Sarah Dufton, associate director at Koobr and Balls2 Marketing, explores how meaningful marketing is pulling teams together, changing sales behaviour and repositioning glazing as the upgrade it truly is.
If there’s one statement I’ve left firmly in 2025, it’s ‘race to the bottom’. It’s not helpful, and it doesn’t fit with my positive mental attitude. The glazing industry is well aware that years of price pressure has squeezed margins, diluted value and taken confidence out of the conversations that should feel assured. So, shall we talk about what we’re going to do about it?
When an industry reaches this point, the only credible direction is up. And despite my position as a marketing professional, I’ll be the first to say that shift will not come from louder marketing, or more activity for activity’s sake. It will come from meaning.
The kind of ‘light bulb’ level meaning that calls out the problem, stops negativity in its tracks, hangs its hat on a solution, sets tangible targets, pulls teams together and brings back the passion that moves businesses forward.
When marketing is meaningless
Marketing in glazing is sometimes boxed into a narrow role. Generate leads, keep the pipeline moving, show output… then step aside.

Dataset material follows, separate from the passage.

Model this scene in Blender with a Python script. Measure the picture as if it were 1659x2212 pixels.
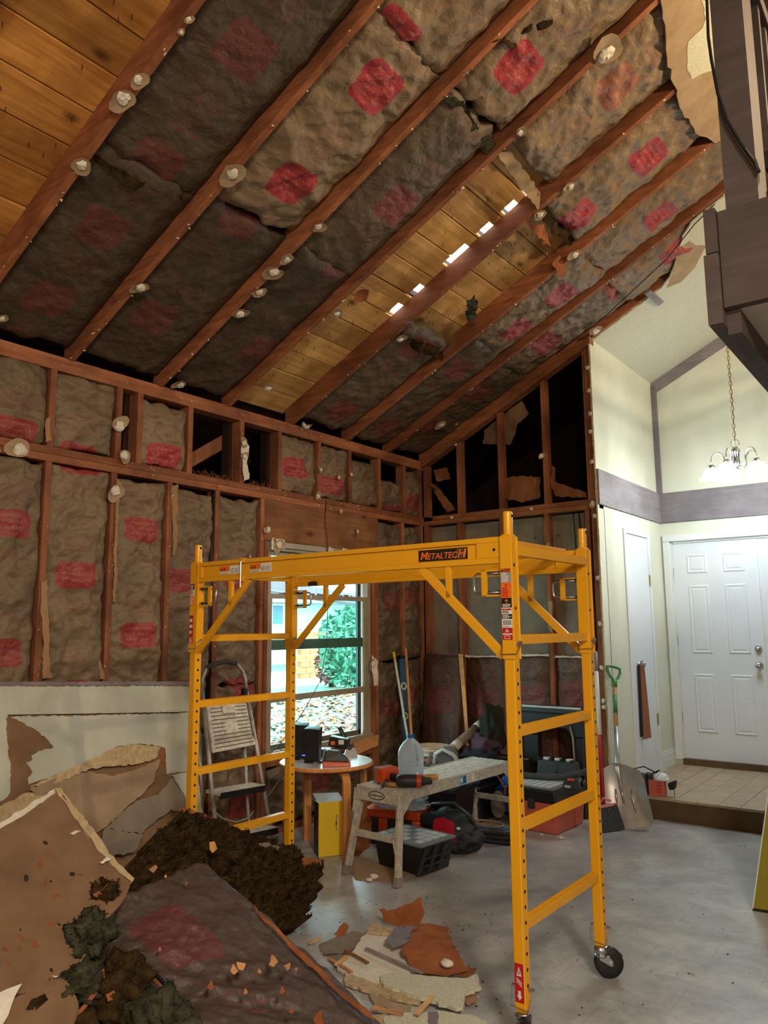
import bpy, bmesh, math, random
import numpy as np
from mathutils import Vector, Matrix
random.seed(7)
sc = bpy.context.scene
for o in list(bpy.data.objects): bpy.data.objects.remove(o)
COL = sc.collection
# ------------------------------------------------------------------ camera
FPX, PITCH, ROLL, YAW = 1659.148, math.radians(8.4434), math.radians(-0.4653), math.radians(36.9837)
CAM = np.array([4.0259, 0.0, 1.4388])
FW = np.array([-math.sin(YAW)*math.cos(PITCH), math.cos(YAW)*math.cos(PITCH), math.sin(PITCH)])
_r0 = np.array([math.cos(YAW), math.sin(YAW), 0.0]); _u0 = np.cross(_r0, FW)
RT = math.cos(ROLL)*_r0 + math.sin(ROLL)*_u0; UP = np.cross(RT, FW)
cd = bpy.data.cameras.new('camera'); cam = bpy.data.objects.new('camera', cd); COL.objects.link(cam)
cd.sensor_fit = 'VERTICAL'; cd.sensor_height = 36.0; cd.lens = FPX*36.0/2212.0; cd.clip_start = 0.05; cd.clip_end = 200
M3 = Matrix([[RT[0], UP[0], -FW[0]], [RT[1], UP[1], -FW[1]], [RT[2], UP[2], -FW[2]]])
cam.matrix_world = Matrix.Translation(Vector(CAM)) @ M3.to_4x4()
sc.camera = cam
# ------------------------------------------------------------------ world, lamps, exposure
sc.view_settings.view_transform = 'Standard'; sc.view_settings.look = 'None'
sc.view_settings.gamma = 1.0; sc.view_settings.use_curve_mapping = False
sc.view_settings.exposure = 0.0
wd = bpy.data.worlds.new('sky'); sc.world = wd; wd.use_nodes = True
bg = wd.node_tree.nodes['Background']; bg.inputs[0].default_value = (0.78, 0.93, 1.0, 1); bg.inputs[1].default_value = 15.0

def lamp(name, kind, loc, col, power, size=0.1, rot=None, sy=None):
    d = bpy.data.lights.new(name, kind); d.color = col; d.energy = power
    if kind == 'AREA':
        d.size = size
        if sy: d.shape = 'RECTANGLE'; d.size_y = sy
    else: d.shadow_soft_size = size
    o = bpy.data.objects.new(name, d); COL.objects.link(o); o.location = loc
    if rot: o.rotation_euler = rot
    return o
lamp('loft_lamp', 'POINT', (5.4, 6.0, 4.3), (1.0, 0.8, 0.55), 130, 0.07)
lamp('loft_side_lamp', 'POINT', (4.75, 3.75, 3.95), (1.0, 0.76, 0.46), 190, 0.06)
lamp('dining_lamp', 'POINT', (5.2, -1.6, 2.45), (1.0, 0.8, 0.58), 190, 0.12)
lamp('overhead_fill', 'AREA', (5.4, -0.2, 3.3), (1.0, 0.88, 0.72), 170, 0.6, (0.0, math.radians(28), 0.0))  # added area light, brightens the foreground from above; no known fixture there

# ------------------------------------------------------------------ pixel helpers (photo pixel -> world point on a real surface)
def ray(x, y): return FW + RT*(x-829.5)/FPX - UP*(y-1106.0)/FPX
def P_pl(x, y, p, n):
    v = ray(x, y); n = np.array(n, float); t = (n@np.array(p, float) - n@CAM)/(n@v)
    return Vector(CAM + t*v)
def P_X(x, y, X): return P_pl(x, y, (X, 0, 0), (1, 0, 0))
def P_Y(x, y, Y): return P_pl(x, y, (0, Y, 0), (0, 1, 0))
def P_Z(x, y, Z): return P_pl(x, y, (0, 0, Z), (0, 0, 1))
def P_D(x, y, d): return Vector(CAM + ray(x, y)*d)
SL, Z0 = 0.488, 2.975
def cz(X): return Z0 + SL*X
def P_C(x, y, off=0.0): return P_pl(x, y, (0, 0, Z0+off), (-SL, 0, 1))
CN = Vector((-SL, 0, 1)).normalized(); CU = Vector((1, 0, SL)).normalized()
def CP(X, Y, off=0.0): return Vector((X, Y, cz(X)+off))

# ------------------------------------------------------------------ materials
def lin(c):
    c = c.lstrip('#'); r = [int(c[i:i+2], 16)/255 for i in (0, 2, 4)]
    return tuple((x/12.92 if x <= 0.04045 else ((x+0.055)/1.055)**2.4) for x in r) + (1,)
MATS = {}
def nodes(name):
    m = bpy.data.materials.new(name); m.use_nodes = True; nt = m.node_tree
    return m, nt, nt.nodes['Principled BSDF']
def mk(nt, t, **kw):
    n = nt.nodes.new(t)
    for k, v in kw.items(): setattr(n, k, v)
    return n
def ramp(nt, stops):
    r = mk(nt, 'ShaderNodeValToRGB'); el = r.color_ramp.elements
    while len(el) < len(stops): el.new(0.5)
    for e, (p, c) in zip(el, stops): e.position = p; e.color = lin(c) if isinstance(c, str) else c
    return r
def mixc(nt, f, a, b, blend='MIX'):
    n = mk(nt, 'ShaderNodeMix', data_type='RGBA', blend_type=blend)
    for s, v in ((0, f), (6, a), (7, b)):
        if hasattr(v, 'is_linked') or hasattr(v, 'links'): nt.links.new(v, n.inputs[s])
        elif s == 0: n.inputs[0].default_value = v
        else: n.inputs[s].default_value = lin(v) if isinstance(v, str) else v
    return n.outputs[2]
def math_(nt, op, a, b=None, c=None):
    n = mk(nt, 'ShaderNodeMath', operation=op)
    for i, v in enumerate((a, b, c)):
        if v is None: continue
        if hasattr(v, 'links'): nt.links.new(v, n.inputs[i])
        else: n.inputs[i].default_value = v
    return n.outputs[0]
def noise(nt, vec, scale, detail=4, rough=0.55, dist=0.0):
    n = mk(nt, 'ShaderNodeTexNoise'); n.inputs['Scale'].default_value = scale; n.inputs['Detail'].default_value = detail
    n.inputs['Roughness'].default_value = rough; n.inputs['Distortion'].default_value = dist
    if vec is not None: nt.links.new(vec, n.inputs['Vector'])
    return n
def bump(nt, bs, h, strength=0.3, dist=0.01):
    b = mk(nt, 'ShaderNodeBump'); b.inputs['Strength'].default_value = strength; b.inputs['Distance'].default_value = dist
    nt.links.new(h, b.inputs['Height']); nt.links.new(b.outputs[0], bs.inputs['Normal'])
def mapped(nt, scale=(1, 1, 1), coord='Object', rnd=True):
    tc = mk(nt, 'ShaderNodeTexCoord'); mp = mk(nt, 'ShaderNodeMapping'); mp.inputs['Scale'].default_value = scale
    v = tc.outputs[coord]
    if rnd:
        oi = mk(nt, 'ShaderNodeObjectInfo'); s = math_(nt, 'MULTIPLY', oi.outputs['Random'], 17.3)
        va = mk(nt, 'ShaderNodeVectorMath', operation='ADD'); nt.links.new(v, va.inputs[0]); nt.links.new(s, va.inputs[1]); v = va.outputs[0]
    nt.links.new(v, mp.inputs['Vector']); return mp.outputs[0]
def plain(name, c, rough=0.5, metal=0.0, nscale=30, var=0.15, bs=0.0, dark=None, coat=0.0, spec=None):
    """one colour with gentle mottling and optional relief"""
    m, nt, b = nodes(name); v = mapped(nt)
    n = noise(nt, v, nscale, 5, 0.6)
    base = lin(c); d = lin(dark) if dark else tuple(x*(1-var*2) for x in base[:3])+(1,)
    r = ramp(nt, [(0.3, d), (0.7, base)]); nt.links.new(n.outputs[0], r.inputs[0]); nt.links.new(r.outputs[0], b.inputs['Base Color'])
    b.inputs['Roughness'].default_value = rough; b.inputs['Metallic'].default_value = metal
    if coat: b.inputs['Coat Weight'].default_value = coat
    if spec is not None: b.inputs['Specular IOR Level'].default_value = spec
    if bs: bump(nt, b, n.outputs[0], bs, 0.004)
    MATS[name] = m; return m
def wood(name, c1, c2, c3=None, axis=0, rough=0.75, knots=False, scale=1.0):
    """grain stretched along one axis (0 x, 1 y, 2 z), with stains and optional knots"""
    m, nt, b = nodes(name); s = [26*scale]*3; s[axis] = 1.6*scale
    v = mapped(nt, tuple(s)); n = noise(nt, v, 1.0, 6, 0.65, 0.6)
    r = ramp(nt, [(0.25, c1), (0.75, c2)]); nt.links.new(n.outputs[0], r.inputs[0]); colr = r.outputs[0]
    v2 = mapped(nt, (1, 1, 1)); n2 = noise(nt, v2, 3.2, 3, 0.6); r2 = ramp(nt, [(0.42, (0, 0, 0, 1)), (0.68, (1, 1, 1, 1))]); nt.links.new(n2.outputs[0], r2.inputs[0])
    colr = mixc(nt, math_(nt, 'MULTIPLY', r2.outputs[0], 0.65), colr, c3 or c1)
    if knots:
        s2 = [1, 1, 1]; s2[axis] = 0.5
        v3 = mapped(nt, tuple(s2)); vo = mk(nt, 'ShaderNodeTexVoronoi'); vo.inputs['Scale'].default_value = 5.5; nt.links.new(v3, vo.inputs['Vector'])
        r3 = ramp(nt, [(0.05, (1, 1, 1, 1)), (0.16, (0, 0, 0, 1))]); nt.links.new(vo.outputs['Distance'], r3.inputs[0])
        colr = mixc(nt, math_(nt, 'MULTIPLY', r3.outputs[0], 0.75), colr, '#3a1a08')
    oi = mk(nt, 'ShaderNodeObjectInfo'); hv = mk(nt, 'ShaderNodeHueSaturation'); nt.links.new(colr, hv.inputs['Color'])
    nt.links.new(math_(nt, 'ADD', math_(nt, 'MULTIPLY', oi.outputs['Random'], 0.5), 0.75), hv.inputs['Value'])
    nt.links.new(hv.outputs[0], b.inputs['Base Color']); b.inputs['Roughness'].default_value = rough; b.inputs['Specular IOR Level'].default_value = 0.25
    bump(nt, b, n.outputs[0], 0.25, 0.003); MATS[name] = m; return m
def kraft(name='kraft'):
    """asphalt-kraft facing: tone, print offset and period come from each batt's own properties"""
    m, nt, b = nodes(name)
    uv = mk(nt, 'ShaderNodeUVMap'); sx = mk(nt, 'ShaderNodeSeparateXYZ'); nt.links.new(uv.outputs[0], sx.inputs[0])
    def at(n):
        a = mk(nt, 'ShaderNodeAttribute', attribute_type='OBJECT', attribute_name=n); return a.outputs['Fac']
    v = mapped(nt); n1 = noise(nt, v, 5, 5, 0.6); n2 = noise(nt, v, 40, 4, 0.6)
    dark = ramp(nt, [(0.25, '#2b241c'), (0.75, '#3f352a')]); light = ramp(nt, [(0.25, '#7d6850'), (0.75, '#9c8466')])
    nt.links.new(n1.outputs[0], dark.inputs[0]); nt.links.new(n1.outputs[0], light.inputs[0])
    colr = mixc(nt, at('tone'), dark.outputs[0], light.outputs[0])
    # reddish tint patches of faded print
    n3 = noise(nt, v, 3.1, 2, 0.5); r3 = ramp(nt, [(0.55, (0, 0, 0, 1)), (0.75, (1, 1, 1, 1))]); nt.links.new(n3.outputs[0], r3.inputs[0])
    colr = mixc(nt, math_(nt, 'ADD', math_(nt, 'MULTIPLY', r3.outputs[0], 0.22), at('blush')), colr, '#5a2a28')
    colr = mixc(nt, at('mauve'), colr, '#4a3d3e')
    per = at('period'); uo = math_(nt, 'SUBTRACT', sx.outputs[0], at('offset'))
    fr = math_(nt, 'SUBTRACT', math_(nt, 'FRACT', math_(nt, 'ADD', math_(nt, 'DIVIDE', uo, per), 0.5)), 0.5)
    du = math_(nt, 'ABSOLUTE', math_(nt, 'MULTIPLY', fr, per)); vv = math_(nt, 'SUBTRACT', sx.outputs[1], at('across')); dv = math_(nt, 'ABSOLUTE', vv)
    a = math_(nt, 'DIVIDE', du, at('stamp')); c = math_(nt, 'DIVIDE', dv, 0.118); d = math_(nt, 'DIVIDE', math_(nt, 'ADD', a, c), 1.75)
    mx = math_(nt, 'MAXIMUM', math_(nt, 'MAXIMUM', a, c), d); mx = math_(nt, 'ADD', mx, math_(nt, 'MULTIPLY', math_(nt, 'SUBTRACT', n2.outputs[0], 0.5), 0.3))
    mask = math_(nt, 'LESS_THAN', mx, 1.0)
    # lines of illegible print inside the red block
    lines = math_(nt, 'GREATER_THAN', math_(nt, 'SINE', math_(nt, 'MULTIPLY', fr, math_(nt, 'MULTIPLY', per, 190.0))), 0.25)
    vn_ = mapped(nt, (1, 1, 1)); nl = noise(nt, vn_, 90, 1, 0.5); gl = math_(nt, 'GREATER_THAN', nl.outputs[0], 0.5)
    core = math_(nt, 'LESS_THAN', mx, 0.72); txt = math_(nt, 'MULTIPLY', math_(nt, 'MULTIPLY', lines, gl), core)
    red = mixc(nt, math_(nt, 'MULTIPLY', txt, 0.45), '#a31634', '#b58b62')
    red = mixc(nt, math_(nt, 'SUBTRACT', 0.62, math_(nt, 'MULTIPLY', at('tone'), 0.7)), red, '#3a0f18')
    colr = mixc(nt, math_(nt, 'MULTIPLY', mask, at('ink')), colr, red)
    # faint plain lettering between the blocks
    gap = math_(nt, 'MULTIPLY', math_(nt, 'GREATER_THAN', mx, 1.7), math_(nt, 'LESS_THAN', mx, 2.9)); wob = math_(nt, 'LESS_THAN', dv, 0.09)
    colr = mixc(nt, math_(nt, 'MULTIPLY', math_(nt, 'MULTIPLY', math_(nt, 'MULTIPLY', gap, wob), math_(nt, 'MULTIPLY', lines, gl)), 0.3), colr, '#8a2436')
    nt.links.new(colr, b.inputs['Base Color']); b.inputs['Roughness'].default_value = 0.5; b.inputs['Specular IOR Level'].default_value = 0.35
    vo = mk(nt, 'ShaderNodeTexVoronoi', feature='DISTANCE_TO_EDGE'); vo.inputs['Scale'].default_value = 14
    nd = noise(nt, v, 9, 3, 0.6); va = mk(nt, 'ShaderNodeVectorMath', operation='ADD'); sc_ = mk(nt, 'ShaderNodeVectorMath', operation='SCALE'); sc_.inputs['Scale'].default_value = 0.12
    nt.links.new(nd.outputs['Color'], sc_.inputs[0]); nt.links.new(v, va.inputs[0]); nt.links.new(sc_.outputs[0], va.inputs[1]); nt.links.new(va.outputs[0], vo.inputs['Vector'])
    h = math_(nt, 'ADD', math_(nt, 'MULTIPLY', vo.outputs['Distance'], 0.9), math_(nt, 'MULTIPLY', n2.outputs[0], 0.5))
    bump(nt, b, h, 0.42, 0.022); MATS[name] = m; return m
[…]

In isolation, that approach is understandable. The problem starts when someone questions what it actually means. Leads are passed over without context. Data is reviewed at surface level. Sales teams are left to work out which enquiries matter, which convert, and which quietly drain time and energy.
That leads to reports that look busy, but do not change behaviour. Sales teams carry conversations without the backing of clear insight and data-led direction. Over time, that disconnection erodes confidence, inside and outside the business, and it all starts to feel a little… meaningless.
Meaning that moves decisions forward
At Koobr, we see meaningful marketing change behaviour – quickly. When marketing becomes an ongoing working session with the wider team, it earns its place commercially. That means looking at leads properly, not just counting them. Sometimes one by one. Often it means sitting around a table and asking which ones turned into good and bad conversations, which ones converted, which ones wasted time, then collectively being honest about why.
It means using that information to make decisions straightaway. Bringing in a bolder message. Dropping channels that are not pulling their weight. Doubling down on the activity that is driving the enquiries we want more of. Not in six months’ time. Now.
And what happens when marketing becomes meaningful? Sales teams stop guessing and gain the confidence to stop blaming the market. Marketing stops hiding behind volume and starts taking responsibility for quality.
Leadership gets answers they can act on, not complex reports that sit in folders. Everyone is aligned around the same facts, not opinions, momentum builds, and – lo and behold – sales follow.
Marketing that shows up where it matters most
Confidence and culture both shift when teams can clearly see what is working, and why. That’s not unique to glazing by any means, but meaningful marketing is becoming business critical in our sector more than most. We need price to stop being the sticking point sales teams defend.
In businesses where Koobr is actively taking the conversation away from comparison and back towards outcomes, we’re seeing pride show up in practical ways – from how quotes are presented, to how firmly they are held.
Somewhere along the way, glazing has been talked down, even as performance has moved sharply in the opposite direction. Kitchens, bathrooms, extensions – all sold as lifestyle upgrades. Yet glazing – delivering tangible improvements in thermal performance, efficiency and security every day – has become a commodity. We’ve cheapened perception, not the product, and if there’s one thing marketing and communication can work on, it’s perception!
In a hugely transformational marketing landscape, the value of bringing more meaning to a business is something that just won’t change, which is why it’s the crux of everything we do at Koobr. We don’t need more marketing in glazing. We need the confidence to question what it means.